There is a myth that shadowy and powerful government agencies can crack the encryption software that criminals use to protect computers filled with child pornography and stolen credit card numbers. The reality is that cheap or free encryption programs can place protected data beyond law enforcement's reach. If courts seriously mean to protect the victims of Internet crime--all too often children--then Congress must adopt a legal mechanism to remedy the technological deficiency.

To date, police and prosecutors have relied on subpoenas to either compel defendants to produce their password, or to decipher their protected data. This technique has been met with mixed success.

A better solution would be to couple a subpoena for the deciphered data with a warrant that specifies what and how to search. If the defendant refuses to produce the deciphered data, he can be held in contempt.

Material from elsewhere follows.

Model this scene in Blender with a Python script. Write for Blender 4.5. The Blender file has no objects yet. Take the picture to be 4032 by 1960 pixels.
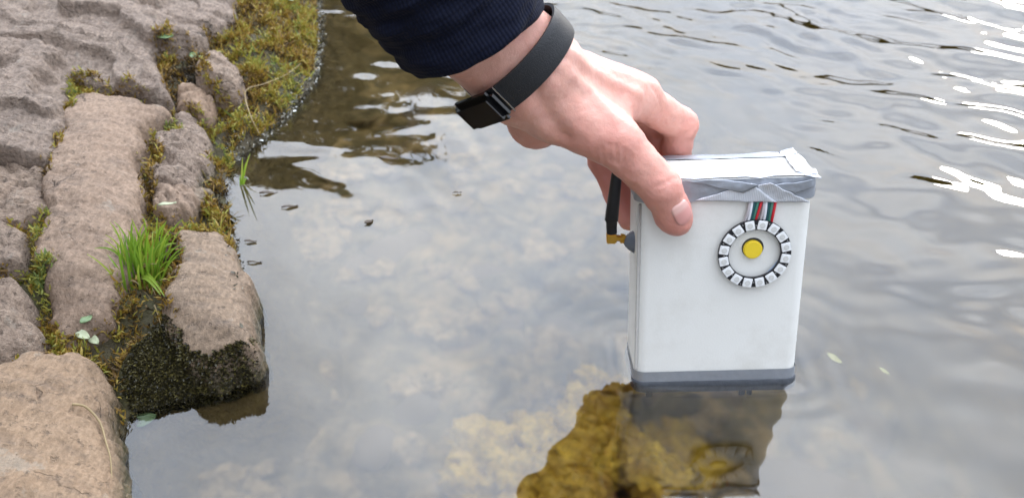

Where handing over protected data means the certainty of a lengthy prison sentence, some defendants will prefer contempt to compliance. Therefore, the court needs an additional legal mechanism to allow fact-finders to look into protected data. This Article proposes that when a defendant refuses to comply with a court order to produce deciphered data, the court should be able to issue a missing evidence instruction as a surrogate for actual inspection. If a warrant, a subpoena, and a contempt order cannot induce a defendant to decrypt his data, courts should issue an instruction that the fact-finder may presume that the missing data is incriminating.